What were your first three hires and why? So our first hire was a way better engineer than me. I have an engineering background, but I was kind of like the late bloomer in all my engineering courses. And so as soon as we had funding, we hired a great engineer who I had actually gone to school with. He was always the one who got 100% on the test and I was the one that was just barely passing, and so we hired him. He joined from Adobe, he was working at Adobe. He came over from Adobe when we were in the spare bedroom of my apartment.

So the first day that he came, we were so scared that he would come start on his first day and then realize that we were just two guys in a spare bedroom and then he would go back to Adobe. We basically ordered pizza trying to lure him in. We were like, “Hey dude, don’t worry about it. We’ve got tons of money. We’ll even order this pizza in for lunch.” And so we ordered pizza and then he stayed, luckily. He’s actually still with us today. Next hire was a salesperson, and the next hire after that was somebody to set appointments for the salesperson. So those were our first three hires. And I think it’s really important to hire an engineer first if you don’t already have engineering power, because if you don’t have a great product, you’re kind of screwed, even if you’re great at sales.
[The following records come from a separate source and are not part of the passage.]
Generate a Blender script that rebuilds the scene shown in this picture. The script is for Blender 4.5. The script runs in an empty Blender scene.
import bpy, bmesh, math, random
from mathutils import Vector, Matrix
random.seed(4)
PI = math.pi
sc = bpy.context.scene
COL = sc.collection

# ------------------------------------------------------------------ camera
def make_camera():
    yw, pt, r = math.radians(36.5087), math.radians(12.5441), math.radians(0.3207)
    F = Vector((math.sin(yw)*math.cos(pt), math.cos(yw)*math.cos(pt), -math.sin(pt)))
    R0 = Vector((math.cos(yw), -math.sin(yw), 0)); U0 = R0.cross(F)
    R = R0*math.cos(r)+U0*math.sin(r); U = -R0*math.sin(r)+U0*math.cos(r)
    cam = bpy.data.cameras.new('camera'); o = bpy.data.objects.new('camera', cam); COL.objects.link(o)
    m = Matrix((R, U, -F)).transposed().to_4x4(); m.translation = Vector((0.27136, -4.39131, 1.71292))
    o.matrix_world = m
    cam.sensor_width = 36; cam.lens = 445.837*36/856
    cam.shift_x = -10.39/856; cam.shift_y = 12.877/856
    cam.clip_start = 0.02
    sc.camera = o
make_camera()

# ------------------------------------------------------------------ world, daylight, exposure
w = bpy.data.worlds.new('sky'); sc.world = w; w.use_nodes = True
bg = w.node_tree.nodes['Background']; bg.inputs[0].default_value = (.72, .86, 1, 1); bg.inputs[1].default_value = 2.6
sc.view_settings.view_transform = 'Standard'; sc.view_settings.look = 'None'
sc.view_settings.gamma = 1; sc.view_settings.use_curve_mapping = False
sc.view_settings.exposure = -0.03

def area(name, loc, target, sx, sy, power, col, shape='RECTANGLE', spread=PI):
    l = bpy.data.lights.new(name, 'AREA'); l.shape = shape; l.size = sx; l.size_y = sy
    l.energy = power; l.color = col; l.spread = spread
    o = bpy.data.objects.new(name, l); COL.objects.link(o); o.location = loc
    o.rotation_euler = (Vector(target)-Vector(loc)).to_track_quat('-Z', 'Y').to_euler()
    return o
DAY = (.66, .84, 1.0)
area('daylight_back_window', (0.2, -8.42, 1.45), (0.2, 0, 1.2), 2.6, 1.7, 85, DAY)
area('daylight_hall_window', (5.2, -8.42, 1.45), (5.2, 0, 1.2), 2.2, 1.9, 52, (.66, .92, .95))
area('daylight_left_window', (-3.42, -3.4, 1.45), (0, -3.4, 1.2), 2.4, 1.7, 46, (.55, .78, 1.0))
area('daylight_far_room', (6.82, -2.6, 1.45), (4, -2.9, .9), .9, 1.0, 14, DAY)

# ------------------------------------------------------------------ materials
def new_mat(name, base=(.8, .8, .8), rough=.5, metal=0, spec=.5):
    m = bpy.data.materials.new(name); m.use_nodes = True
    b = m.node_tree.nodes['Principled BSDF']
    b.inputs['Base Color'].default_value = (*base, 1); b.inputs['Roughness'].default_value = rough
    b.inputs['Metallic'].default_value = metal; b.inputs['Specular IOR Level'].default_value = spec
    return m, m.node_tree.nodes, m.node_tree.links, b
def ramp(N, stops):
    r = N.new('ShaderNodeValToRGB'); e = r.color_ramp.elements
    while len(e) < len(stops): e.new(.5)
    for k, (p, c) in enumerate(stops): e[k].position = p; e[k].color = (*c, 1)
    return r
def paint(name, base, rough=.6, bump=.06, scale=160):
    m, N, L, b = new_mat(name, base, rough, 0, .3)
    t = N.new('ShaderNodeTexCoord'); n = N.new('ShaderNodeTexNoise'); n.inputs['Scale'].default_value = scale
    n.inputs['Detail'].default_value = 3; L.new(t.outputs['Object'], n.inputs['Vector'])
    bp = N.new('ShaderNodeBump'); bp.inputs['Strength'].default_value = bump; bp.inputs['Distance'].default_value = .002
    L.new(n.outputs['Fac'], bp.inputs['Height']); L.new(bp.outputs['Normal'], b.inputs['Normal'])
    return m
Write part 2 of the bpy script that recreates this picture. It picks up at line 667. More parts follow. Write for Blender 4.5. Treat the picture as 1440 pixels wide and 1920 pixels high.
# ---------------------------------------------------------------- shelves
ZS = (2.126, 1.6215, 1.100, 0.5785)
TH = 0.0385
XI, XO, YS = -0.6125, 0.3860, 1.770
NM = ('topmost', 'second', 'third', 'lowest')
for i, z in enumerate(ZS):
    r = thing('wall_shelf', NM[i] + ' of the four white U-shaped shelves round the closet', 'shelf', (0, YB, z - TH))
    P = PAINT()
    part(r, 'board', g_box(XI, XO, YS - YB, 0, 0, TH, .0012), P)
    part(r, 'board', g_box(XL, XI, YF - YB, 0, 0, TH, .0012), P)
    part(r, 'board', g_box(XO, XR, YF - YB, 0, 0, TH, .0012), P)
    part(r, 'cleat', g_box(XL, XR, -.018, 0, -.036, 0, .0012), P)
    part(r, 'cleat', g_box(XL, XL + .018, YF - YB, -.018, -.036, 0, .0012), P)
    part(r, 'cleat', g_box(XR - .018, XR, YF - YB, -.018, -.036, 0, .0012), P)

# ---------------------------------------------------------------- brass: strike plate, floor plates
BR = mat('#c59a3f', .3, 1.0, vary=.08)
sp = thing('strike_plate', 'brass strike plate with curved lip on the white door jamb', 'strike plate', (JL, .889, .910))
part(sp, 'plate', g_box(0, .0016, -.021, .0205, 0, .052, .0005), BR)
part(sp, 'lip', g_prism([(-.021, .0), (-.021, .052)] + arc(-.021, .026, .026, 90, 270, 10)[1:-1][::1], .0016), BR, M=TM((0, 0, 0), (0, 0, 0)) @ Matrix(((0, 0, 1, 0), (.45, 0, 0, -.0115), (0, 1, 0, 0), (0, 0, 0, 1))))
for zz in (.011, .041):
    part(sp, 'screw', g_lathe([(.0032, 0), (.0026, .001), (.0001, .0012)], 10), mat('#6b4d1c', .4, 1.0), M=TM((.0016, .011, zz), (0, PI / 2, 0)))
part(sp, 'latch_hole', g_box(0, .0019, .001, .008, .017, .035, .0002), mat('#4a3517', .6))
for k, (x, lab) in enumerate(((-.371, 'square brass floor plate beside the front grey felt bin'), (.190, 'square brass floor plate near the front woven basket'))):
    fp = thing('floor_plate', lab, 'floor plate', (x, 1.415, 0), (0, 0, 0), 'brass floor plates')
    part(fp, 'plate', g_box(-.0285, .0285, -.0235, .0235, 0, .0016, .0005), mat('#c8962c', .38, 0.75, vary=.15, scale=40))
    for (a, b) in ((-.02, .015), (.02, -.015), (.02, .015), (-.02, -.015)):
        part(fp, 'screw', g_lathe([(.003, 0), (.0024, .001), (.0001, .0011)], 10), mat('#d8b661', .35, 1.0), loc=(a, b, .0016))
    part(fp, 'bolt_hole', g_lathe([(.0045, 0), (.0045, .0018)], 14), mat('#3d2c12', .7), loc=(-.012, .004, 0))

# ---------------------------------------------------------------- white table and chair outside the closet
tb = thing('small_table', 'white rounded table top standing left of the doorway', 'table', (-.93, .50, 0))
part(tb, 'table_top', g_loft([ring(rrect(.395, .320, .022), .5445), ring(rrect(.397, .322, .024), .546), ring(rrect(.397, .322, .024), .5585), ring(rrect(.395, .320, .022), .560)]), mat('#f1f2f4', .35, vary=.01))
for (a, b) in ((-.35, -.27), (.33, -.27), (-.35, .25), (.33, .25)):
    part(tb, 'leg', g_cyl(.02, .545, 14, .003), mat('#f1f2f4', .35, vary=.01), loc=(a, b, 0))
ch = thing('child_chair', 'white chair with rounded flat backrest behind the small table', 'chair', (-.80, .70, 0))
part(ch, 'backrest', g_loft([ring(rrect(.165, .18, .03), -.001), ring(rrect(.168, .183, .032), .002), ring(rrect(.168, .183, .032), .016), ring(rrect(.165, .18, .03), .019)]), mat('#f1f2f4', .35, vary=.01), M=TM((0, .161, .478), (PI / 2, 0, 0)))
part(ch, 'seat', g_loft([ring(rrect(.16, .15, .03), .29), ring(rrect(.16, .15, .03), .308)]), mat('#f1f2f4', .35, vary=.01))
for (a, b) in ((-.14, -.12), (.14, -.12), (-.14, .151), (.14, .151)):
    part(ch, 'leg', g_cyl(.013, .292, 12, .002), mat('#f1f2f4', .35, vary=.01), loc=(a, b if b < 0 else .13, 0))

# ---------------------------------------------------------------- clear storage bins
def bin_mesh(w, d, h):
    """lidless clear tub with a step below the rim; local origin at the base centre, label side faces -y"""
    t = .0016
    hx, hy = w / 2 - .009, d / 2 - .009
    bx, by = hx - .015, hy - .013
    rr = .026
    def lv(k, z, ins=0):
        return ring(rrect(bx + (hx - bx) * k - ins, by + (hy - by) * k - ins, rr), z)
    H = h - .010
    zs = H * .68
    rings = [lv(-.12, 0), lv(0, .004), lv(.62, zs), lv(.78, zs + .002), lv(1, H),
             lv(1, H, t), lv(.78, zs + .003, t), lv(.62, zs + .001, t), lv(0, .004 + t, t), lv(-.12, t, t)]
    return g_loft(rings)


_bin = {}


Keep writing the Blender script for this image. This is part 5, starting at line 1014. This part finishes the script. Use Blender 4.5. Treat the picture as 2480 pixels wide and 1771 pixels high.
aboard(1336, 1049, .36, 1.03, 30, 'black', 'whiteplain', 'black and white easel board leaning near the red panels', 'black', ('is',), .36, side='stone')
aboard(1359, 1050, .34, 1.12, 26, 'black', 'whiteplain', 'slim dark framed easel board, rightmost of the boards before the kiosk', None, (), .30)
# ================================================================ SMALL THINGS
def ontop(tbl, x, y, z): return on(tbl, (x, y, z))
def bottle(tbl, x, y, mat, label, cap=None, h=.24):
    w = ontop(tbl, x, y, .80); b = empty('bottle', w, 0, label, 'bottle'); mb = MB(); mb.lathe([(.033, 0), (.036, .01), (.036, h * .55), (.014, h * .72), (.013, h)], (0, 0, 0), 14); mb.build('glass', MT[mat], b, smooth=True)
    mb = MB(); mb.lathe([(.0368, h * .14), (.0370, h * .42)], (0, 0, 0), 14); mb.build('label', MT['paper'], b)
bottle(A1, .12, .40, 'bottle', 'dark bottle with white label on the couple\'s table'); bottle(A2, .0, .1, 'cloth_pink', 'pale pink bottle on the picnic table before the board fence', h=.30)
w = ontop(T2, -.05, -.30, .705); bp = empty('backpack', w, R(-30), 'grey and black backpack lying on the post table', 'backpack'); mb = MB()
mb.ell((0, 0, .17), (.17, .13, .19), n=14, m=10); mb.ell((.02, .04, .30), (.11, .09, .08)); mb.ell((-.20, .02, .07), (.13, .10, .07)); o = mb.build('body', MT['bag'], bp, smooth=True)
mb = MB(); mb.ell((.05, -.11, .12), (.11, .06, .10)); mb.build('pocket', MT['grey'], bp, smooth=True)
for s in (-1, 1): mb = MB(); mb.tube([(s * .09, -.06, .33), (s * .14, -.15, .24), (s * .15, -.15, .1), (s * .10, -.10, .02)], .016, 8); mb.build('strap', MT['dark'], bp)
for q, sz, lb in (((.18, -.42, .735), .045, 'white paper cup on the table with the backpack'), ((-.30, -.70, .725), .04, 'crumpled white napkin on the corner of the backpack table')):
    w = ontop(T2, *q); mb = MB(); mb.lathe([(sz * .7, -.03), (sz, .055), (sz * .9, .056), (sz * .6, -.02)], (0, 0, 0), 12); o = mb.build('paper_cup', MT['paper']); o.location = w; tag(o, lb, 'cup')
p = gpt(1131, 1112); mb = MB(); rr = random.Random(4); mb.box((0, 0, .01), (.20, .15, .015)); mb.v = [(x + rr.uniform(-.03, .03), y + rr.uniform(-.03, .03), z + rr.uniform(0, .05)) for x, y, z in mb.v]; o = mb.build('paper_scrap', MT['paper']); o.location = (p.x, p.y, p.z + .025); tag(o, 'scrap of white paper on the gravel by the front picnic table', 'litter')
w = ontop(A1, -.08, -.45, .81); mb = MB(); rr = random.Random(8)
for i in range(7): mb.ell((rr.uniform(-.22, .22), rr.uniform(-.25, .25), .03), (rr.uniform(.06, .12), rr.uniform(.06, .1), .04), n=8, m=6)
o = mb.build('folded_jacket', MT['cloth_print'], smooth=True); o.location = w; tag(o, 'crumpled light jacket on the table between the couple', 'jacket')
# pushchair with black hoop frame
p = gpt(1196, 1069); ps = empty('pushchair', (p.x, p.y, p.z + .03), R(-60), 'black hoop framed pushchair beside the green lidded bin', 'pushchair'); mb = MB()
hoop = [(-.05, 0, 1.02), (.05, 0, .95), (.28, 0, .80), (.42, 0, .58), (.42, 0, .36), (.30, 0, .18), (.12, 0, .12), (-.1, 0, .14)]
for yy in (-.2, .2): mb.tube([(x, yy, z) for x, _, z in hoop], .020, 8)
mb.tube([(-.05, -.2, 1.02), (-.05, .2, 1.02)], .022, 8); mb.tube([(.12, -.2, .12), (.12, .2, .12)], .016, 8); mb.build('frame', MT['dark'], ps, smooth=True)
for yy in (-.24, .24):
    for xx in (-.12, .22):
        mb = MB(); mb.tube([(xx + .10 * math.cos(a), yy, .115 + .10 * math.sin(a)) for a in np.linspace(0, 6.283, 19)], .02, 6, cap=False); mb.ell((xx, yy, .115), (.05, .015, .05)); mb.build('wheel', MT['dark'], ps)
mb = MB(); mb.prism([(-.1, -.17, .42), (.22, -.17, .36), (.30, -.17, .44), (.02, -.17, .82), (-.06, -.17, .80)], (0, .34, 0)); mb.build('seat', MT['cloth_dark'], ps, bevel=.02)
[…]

Biggest mistake? Our biggest mistake was probably not adapting to the size of our company fast enough. We started as two people in 2014, today we’re 550, and the things you need to do to make a great culture at 550 versus two are so different. And I think one of the mistakes we’ve made along the way is we didn’t adapt quick enough. And so we’d have these six-month periods where things were in flux and people weren’t super satisfied, and then we’d course-correct. But I feel like we could go back, we would make those changes earlier. And then you just don’t do it because it’s hard and you don’t really know what to do sometimes, but that’s what I would do. Anyway, thank you so much, everyone.